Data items
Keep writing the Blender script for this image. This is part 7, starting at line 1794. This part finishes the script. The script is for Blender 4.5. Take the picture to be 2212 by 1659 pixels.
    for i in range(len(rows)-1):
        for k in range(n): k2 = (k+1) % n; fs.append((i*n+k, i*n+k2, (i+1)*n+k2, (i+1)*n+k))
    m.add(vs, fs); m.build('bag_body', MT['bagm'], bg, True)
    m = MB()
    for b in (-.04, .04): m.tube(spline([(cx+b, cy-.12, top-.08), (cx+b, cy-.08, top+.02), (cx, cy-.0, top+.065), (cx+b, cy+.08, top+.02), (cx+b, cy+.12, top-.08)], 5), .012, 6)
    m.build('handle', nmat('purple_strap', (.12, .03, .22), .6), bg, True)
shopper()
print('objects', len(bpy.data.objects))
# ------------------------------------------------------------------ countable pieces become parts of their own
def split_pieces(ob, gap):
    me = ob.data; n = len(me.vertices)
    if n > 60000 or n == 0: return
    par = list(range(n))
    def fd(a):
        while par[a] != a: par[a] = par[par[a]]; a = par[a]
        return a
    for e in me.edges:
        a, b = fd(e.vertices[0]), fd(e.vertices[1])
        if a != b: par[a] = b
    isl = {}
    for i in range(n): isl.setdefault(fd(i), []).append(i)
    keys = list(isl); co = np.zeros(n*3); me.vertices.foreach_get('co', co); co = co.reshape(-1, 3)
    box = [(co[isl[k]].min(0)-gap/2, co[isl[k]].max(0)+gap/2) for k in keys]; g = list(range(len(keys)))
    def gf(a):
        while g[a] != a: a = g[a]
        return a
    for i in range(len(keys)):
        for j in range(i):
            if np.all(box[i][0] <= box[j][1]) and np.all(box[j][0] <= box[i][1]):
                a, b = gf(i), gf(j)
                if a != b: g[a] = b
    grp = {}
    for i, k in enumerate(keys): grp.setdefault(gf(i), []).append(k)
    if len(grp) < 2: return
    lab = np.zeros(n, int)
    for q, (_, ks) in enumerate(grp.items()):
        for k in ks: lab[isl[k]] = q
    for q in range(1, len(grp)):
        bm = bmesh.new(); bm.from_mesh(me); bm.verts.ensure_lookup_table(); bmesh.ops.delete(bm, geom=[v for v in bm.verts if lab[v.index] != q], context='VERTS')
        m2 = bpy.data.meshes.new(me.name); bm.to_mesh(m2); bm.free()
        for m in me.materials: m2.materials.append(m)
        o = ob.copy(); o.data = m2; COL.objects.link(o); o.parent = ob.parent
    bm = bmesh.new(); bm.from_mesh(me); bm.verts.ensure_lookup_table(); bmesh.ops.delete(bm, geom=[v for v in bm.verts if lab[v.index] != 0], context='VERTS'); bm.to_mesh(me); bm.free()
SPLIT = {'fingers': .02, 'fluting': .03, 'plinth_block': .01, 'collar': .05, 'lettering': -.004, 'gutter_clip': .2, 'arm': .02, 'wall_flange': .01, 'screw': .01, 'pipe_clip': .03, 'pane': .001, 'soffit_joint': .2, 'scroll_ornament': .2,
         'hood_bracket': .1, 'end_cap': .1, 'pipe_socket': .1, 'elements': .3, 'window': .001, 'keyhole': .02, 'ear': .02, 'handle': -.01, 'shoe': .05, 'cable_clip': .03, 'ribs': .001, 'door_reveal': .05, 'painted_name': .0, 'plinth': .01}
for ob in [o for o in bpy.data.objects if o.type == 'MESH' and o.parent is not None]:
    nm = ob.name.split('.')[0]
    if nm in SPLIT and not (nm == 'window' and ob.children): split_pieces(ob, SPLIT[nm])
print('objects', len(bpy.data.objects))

==

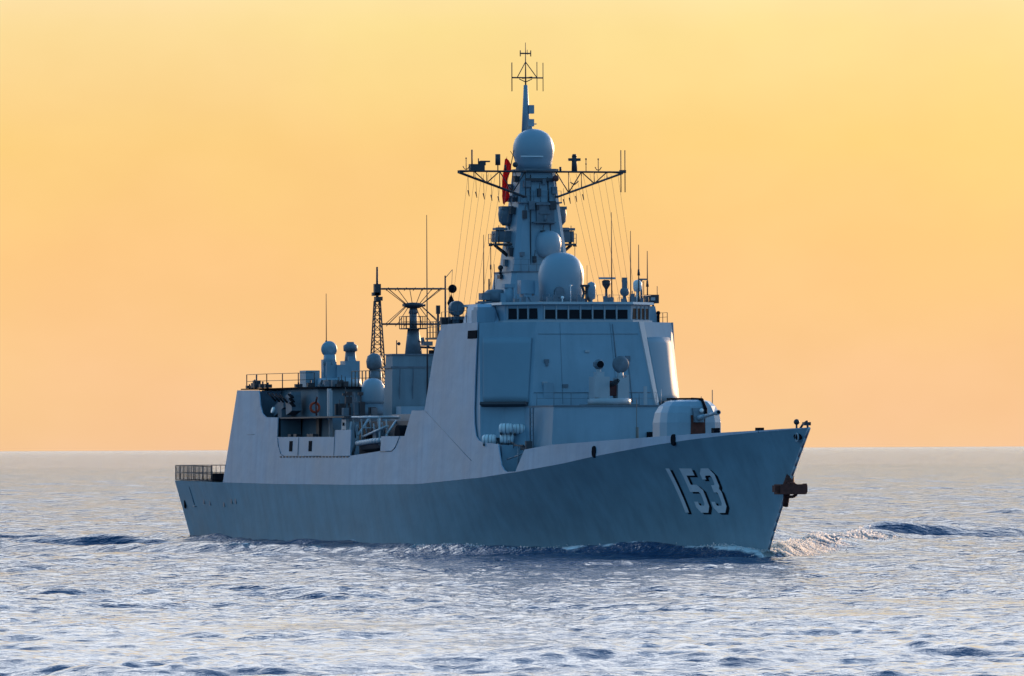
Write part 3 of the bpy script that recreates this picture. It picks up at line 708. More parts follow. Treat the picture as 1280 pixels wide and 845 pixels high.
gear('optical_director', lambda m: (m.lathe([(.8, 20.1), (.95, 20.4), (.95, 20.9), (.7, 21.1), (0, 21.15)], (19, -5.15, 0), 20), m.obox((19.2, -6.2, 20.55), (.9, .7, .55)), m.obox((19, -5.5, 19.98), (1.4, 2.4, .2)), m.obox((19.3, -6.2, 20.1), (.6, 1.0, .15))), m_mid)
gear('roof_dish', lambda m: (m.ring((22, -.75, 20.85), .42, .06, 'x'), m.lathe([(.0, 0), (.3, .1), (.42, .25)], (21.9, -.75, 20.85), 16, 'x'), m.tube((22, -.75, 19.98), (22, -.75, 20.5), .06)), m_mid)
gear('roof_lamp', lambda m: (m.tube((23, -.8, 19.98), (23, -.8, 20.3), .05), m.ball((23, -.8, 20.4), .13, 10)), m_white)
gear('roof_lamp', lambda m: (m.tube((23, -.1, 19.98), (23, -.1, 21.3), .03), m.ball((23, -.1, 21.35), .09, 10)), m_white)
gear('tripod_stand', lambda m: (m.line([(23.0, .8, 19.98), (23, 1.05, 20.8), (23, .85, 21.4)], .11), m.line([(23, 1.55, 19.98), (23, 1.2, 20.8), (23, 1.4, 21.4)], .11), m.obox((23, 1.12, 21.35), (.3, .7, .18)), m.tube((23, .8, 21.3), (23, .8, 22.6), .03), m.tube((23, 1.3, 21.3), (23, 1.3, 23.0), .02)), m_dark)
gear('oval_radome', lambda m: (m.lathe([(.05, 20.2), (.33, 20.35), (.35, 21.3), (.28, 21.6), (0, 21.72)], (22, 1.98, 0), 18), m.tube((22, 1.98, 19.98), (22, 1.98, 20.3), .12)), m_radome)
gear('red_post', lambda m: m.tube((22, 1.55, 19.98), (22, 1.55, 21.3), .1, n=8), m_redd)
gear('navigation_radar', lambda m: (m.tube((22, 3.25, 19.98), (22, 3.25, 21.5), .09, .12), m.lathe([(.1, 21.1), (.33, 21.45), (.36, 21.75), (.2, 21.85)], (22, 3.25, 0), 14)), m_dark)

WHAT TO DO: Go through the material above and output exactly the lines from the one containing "Write part 3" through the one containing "0), 14)), m_dark)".

EXERCISE OUTPUT:
Write part 3 of the bpy script that recreates this picture. It picks up at line 708. More parts follow. Treat the picture as 1280 pixels wide and 845 pixels high.
gear('optical_director', lambda m: (m.lathe([(.8, 20.1), (.95, 20.4), (.95, 20.9), (.7, 21.1), (0, 21.15)], (19, -5.15, 0), 20), m.obox((19.2, -6.2, 20.55), (.9, .7, .55)), m.obox((19, -5.5, 19.98), (1.4, 2.4, .2)), m.obox((19.3, -6.2, 20.1), (.6, 1.0, .15))), m_mid)
gear('roof_dish', lambda m: (m.ring((22, -.75, 20.85), .42, .06, 'x'), m.lathe([(.0, 0), (.3, .1), (.42, .25)], (21.9, -.75, 20.85), 16, 'x'), m.tube((22, -.75, 19.98), (22, -.75, 20.5), .06)), m_mid)
gear('roof_lamp', lambda m: (m.tube((23, -.8, 19.98), (23, -.8, 20.3), .05), m.ball((23, -.8, 20.4), .13, 10)), m_white)
gear('roof_lamp', lambda m: (m.tube((23, -.1, 19.98), (23, -.1, 21.3), .03), m.ball((23, -.1, 21.35), .09, 10)), m_white)
gear('tripod_stand', lambda m: (m.line([(23.0, .8, 19.98), (23, 1.05, 20.8), (23, .85, 21.4)], .11), m.line([(23, 1.55, 19.98), (23, 1.2, 20.8), (23, 1.4, 21.4)], .11), m.obox((23, 1.12, 21.35), (.3, .7, .18)), m.tube((23, .8, 21.3), (23, .8, 22.6), .03), m.tube((23, 1.3, 21.3), (23, 1.3, 23.0), .02)), m_dark)
gear('oval_radome', lambda m: (m.lathe([(.05, 20.2), (.33, 20.35), (.35, 21.3), (.28, 21.6), (0, 21.72)], (22, 1.98, 0), 18), m.tube((22, 1.98, 19.98), (22, 1.98, 20.3), .12)), m_radome)
gear('red_post', lambda m: m.tube((22, 1.55, 19.98), (22, 1.55, 21.3), .1, n=8), m_redd)
gear('navigation_radar', lambda m: (m.tube((22, 3.25, 19.98), (22, 3.25, 21.5), .09, .12), m.lathe([(.1, 21.1), (.33, 21.45), (.36, 21.75), (.2, 21.85)], (22, 3.25, 0), 14)), m_dark)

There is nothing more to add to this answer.